個食を彩るために、食の提供者側ができることは多い。まず、消費者に料理が面倒くさいと思わせる大きな理由は、料理する行為そのものよりも、献立を考え、材料を買いこみ、下準備する手間にある。特に一人暮らしの場合、生鮮食品を使いきれず、腐らせて自己嫌悪した経験があるひとは多いだろう。

この課題を解消してくれるのが、食材と調味料をセットにした「ミールキット」だ。もちろん家族にも便利だが、ひとりでも使え、いためたり盛り付けたりする、料理の「美味しいところ」だけ残してくれる。オイシックス・ラ・大地によるとキット出荷数はコロナを境に同期比約3割増えているという。

さらに、食は世の中とつながるチャネルでもある。野菜のネット直販や、漁師さんの網任せなど、中間流通を飛び越えて、直接生産者とつながる流れは不可逆だろう。

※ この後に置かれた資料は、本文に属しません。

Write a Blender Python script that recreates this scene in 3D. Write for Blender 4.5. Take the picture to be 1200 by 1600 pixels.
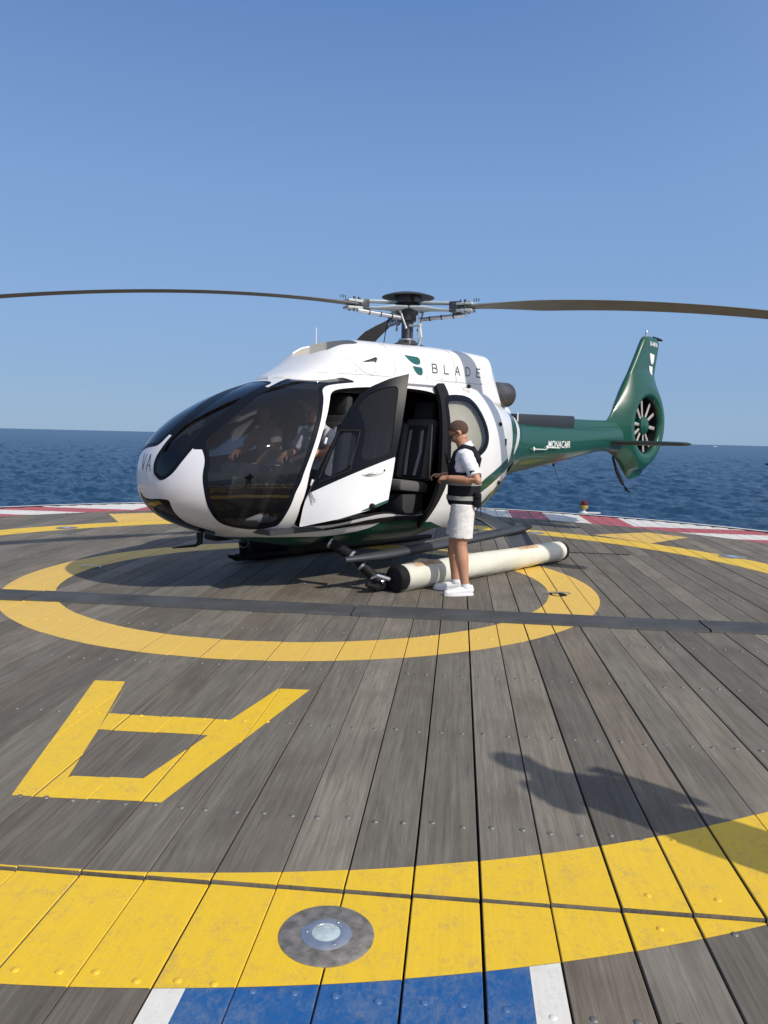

生産者側が、個食の消費スタイルを考慮した商品体系を提供することで、一人暮らしでも十分に応援消費ができる。

食を文化ととらえれば、さらに奥行きがもたらされる。例えば、料理番組として、調理台に置いたタブレットを見ながら一緒に料理できるコンテンツを作ったとする。もう一歩踏み込んで、その料理にゆかりある地方の観光情報と組み合わせて、娯楽として提供してはどうだろう?あふれる情報をテンポよく処理することに長けた視聴者には人気が出そうだ。

一方、消費者側も、個食を積極的に楽しむ意識が必要だ。食の目的は、バランス良く栄養を取ることに加えて、楽しみであり、社交である。個食には社交の側面が欠けるが、それでも、十分な楽しみを得ることはできる。そのためには、食や料理についての好奇心が欠かせない。

特に、「男子厨房に入らず」で育った中高年男性が心配だ。一部にはパスタマシーンを使いこなす料理好きもいるものの、ほぼ料理ができない、興味がないひとも多い。2040年に全世帯の4割を占めるシングル世帯のうち、4割が65歳以上と予想されている。奥さんに取り残された、あるいは離婚する男性も含まれる。ひとりになったとき、個食を豊かなものにできるかどうかで、日常の質が大きく左右されるだろう。料理を億劫な家事のひとつではなく、楽しいものととらえてほしい。

ギグワーカーを利用した宅配を否定するものではないが、ひと手間をかけた食には愛着がわく。誰かが作ってくれた食事はありがたいが、自分で自分のために作る個食もアプローチによって実りあるものになる。個食を豊かなものにするため、食の提供側も、消費者側も、双方が歩み寄ることが大切だ。